The first thing that strikes you about hang, after the immediate impression made by Bausor’s black, almost sculpural set – a gently raked, beige-carpeted square room, with institutional chairs and a water cooler, strip-lights hanging through a black ceiling, reflected on every surface creating the impression of the hi-rise city outside – the first thing that strikes you is the precision of the language. It’s both “beautifully observed” and somehow non-naturalistic. One and Two are clearly functionaries of some sort. They speak in tactful platitudes and barely ever finish a sentence. They cut themselves off. They trail off into silence. They self censor to avoid giving offence, ineptly. Rushbrook (female, middle-aged and white) and Zaza (young, male and Asian) [yes, race, age and gender are important here, although the script’s casting breakdown only stipulates “Character One (female) and Two (male or female) are of any race. Character Three (female) is Black.”] both play the lines with a sort of panicked intensity. They *could* be eased over, perhaps; made comfortable and workaday; but here the precision of the phrasing is highlighted by the starkness of the delivery. This is a sharp contrast with Jean-Baptiste’s colloquial, articulate, and often furious delivery. It’s almost as if everything else, the set, One and Two’s costumes, their way of speaking, the *carpet*, everything else focuses attention onto this one real thing happening in the room. Everything from her passion to what she’s saying is different. Here, instead of institution-speak, an attempt at verbal lift-music, is rough, sweary poetry, almost. Sometimes actually. There is rhythm, internal rhyme, metre. And Jean-Baptiste absolutely lives it. This is some fucking acting here. The whole cast are pretty bloody astounding, tbh, but it’s Jean-Baptiste who carries almost the whole of the emotional through-line. And you can’t stop watching. Although, when she does shift your focus back onto one of the other performers, they’re absolutely equal to it.

The situation here *feels* like a slow reveal. After all, the three characters in the room all know what the situation is. And we don’t. (Unless we read too many reviews or blurb beforehand. But I didn’t.) So we’re almost agonisingly waiting to be told what the discussion is about. But we know it’s bad. We can see the Three is distressed,or resolute, angry *and* calm all at once. And we can see that One and Two are reluctant, and terse, and maybe a bit embarrassed. They’re like teachers (the bad ones). They’re all regret and rule-enforcement, and also hamstrung by what they’re even allowed to do or say.

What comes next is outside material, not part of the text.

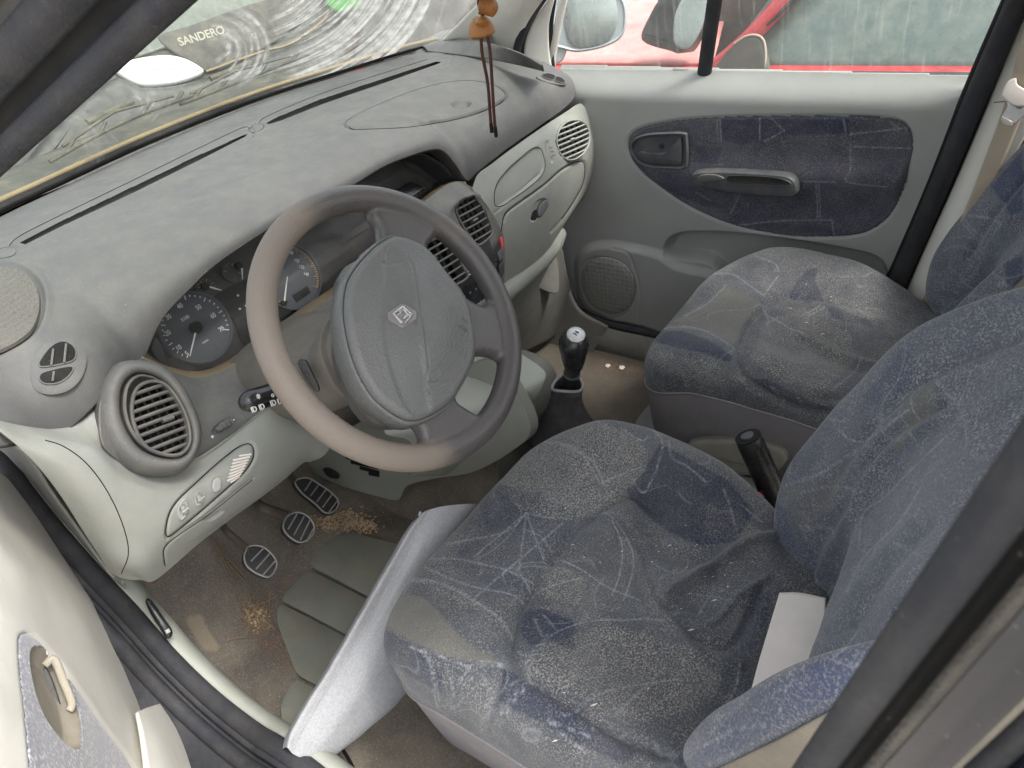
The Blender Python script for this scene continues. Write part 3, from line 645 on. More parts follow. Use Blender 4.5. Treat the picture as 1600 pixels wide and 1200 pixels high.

And the situation that is to be revealed (and yes, I’m about to reveal it here), is that Three has to choose the manner of someone’s death. Someone who broke into her house and committed numerous crimes against her and her family. No murder is specified, but we could imagine one. Her husband is spoken of as having been mutilated (? now can’t find in text), and something has happened to her too. We might guess that she has been raped. In front of her children, perhaps. Her two children are deeply traumatised, she tells One and Two. We know the man who did this is white (or at least had “blue blue eyes”).

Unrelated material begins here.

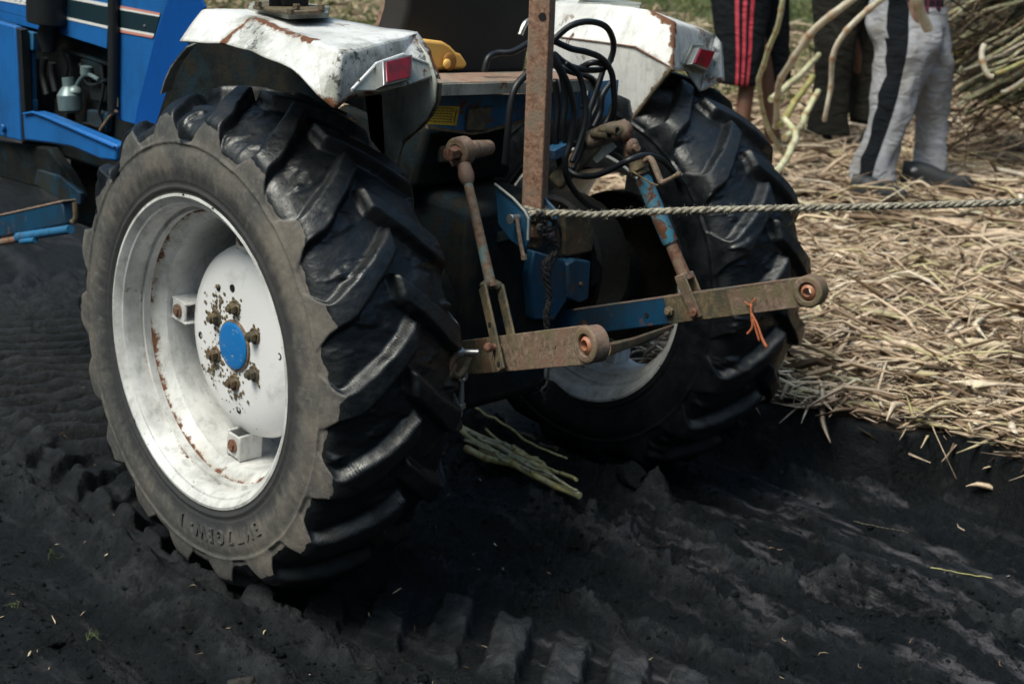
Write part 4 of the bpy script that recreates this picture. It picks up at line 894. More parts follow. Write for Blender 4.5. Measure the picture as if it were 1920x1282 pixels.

Perhaps the most brilliant thing here is both the specificity – the language, the observations, the how-people-talk-ness and how-people-behave-ness, the sheer shoddy recognisable Englishness of the whole sorry business – and the total unfamiliarity which prevents us from already having a moral judgement. Is it about somewhere else? America? The near future? Was this “home invasion” racially motivated? We imagine the world outside the room as well. We imagine, perhaps, how much we wouldn’t want the Tories to bring back “capital punishment”, and yet recognise in ourselves, I think, something that absolutely wants Three to cause this man who attacked her and her family as much pain and suffering as he caused her. And, hell, yes, we’re rooting for her not to go back on her decision to see him hang, aren’t we? So much so, in the wake of *another* racially motivated shooting in America, that we’ve maybe left our “liberalism” quite a long way behind by the end. And, because the play stays true to its imaginative universe, we don’t have *that speech*, the usually embarrassing one you get in some plays, where the whole set up of the world-of-the-play is explained in painstaking detail by one character who knows to another, who also knows.

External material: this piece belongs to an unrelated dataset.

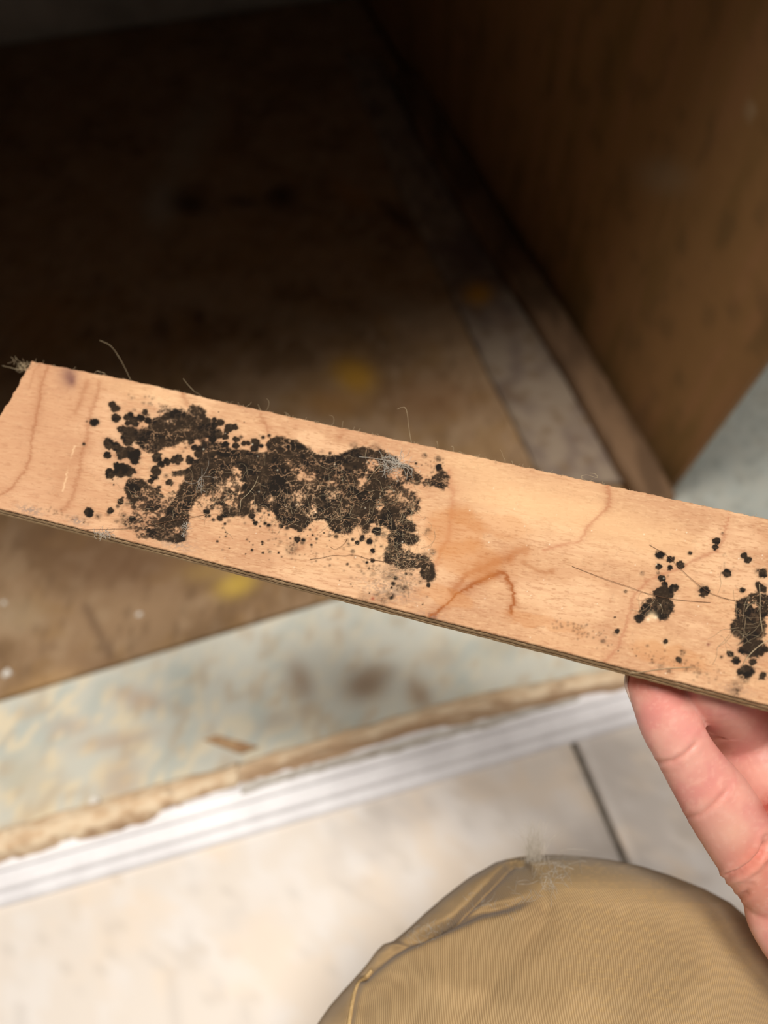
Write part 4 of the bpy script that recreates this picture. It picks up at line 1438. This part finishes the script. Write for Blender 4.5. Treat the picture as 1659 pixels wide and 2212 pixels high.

As a result, this is at once perhaps the perfect “State of the Nation” play and an uncomfortable exercise in confirmation bias. Doubtless some wag at the Spectator or Daily Mail will pop along to the play, and steeped in their pre-set loathing for the “left wing values” of the Royal Court (portraying black people with dignity, allowing women to write plays, I dunno, whatever it is those backwards bastards don’t like) will proclaim this play “leftie”. But actually, I’m not sure it is. I’m not at all sure it’s anywhere near as clear-cut as that. As I say, in the moment it comes damn close to convincing you that you’d quite like some capital punishment being meted out in the UK. That maybe we’d rather welcome the members of Britain First being put up against a wall and shot (Sorry chaps, but even by your own logic we’re hardly going to come First with you around). And, what else, really, does it say? It’s an elusive struggle between “justice” and mercy. And the discomforting vision that *neither* option will now achieve anything positive.

For me (definite confirmation bias no doubt), the play’s main achievement – beyond 70 of the most thrilling minutes of theatre currently playing in London – is refreshing our understanding that in a society as unequal as ours even attempts at justice just end up as further abuse. In a society that breeds both the criminals and the victims of crime, as surely as it breeds the carefree shoppers in Sloane Square, then it’s this society itself that needs to be taken out and hanged.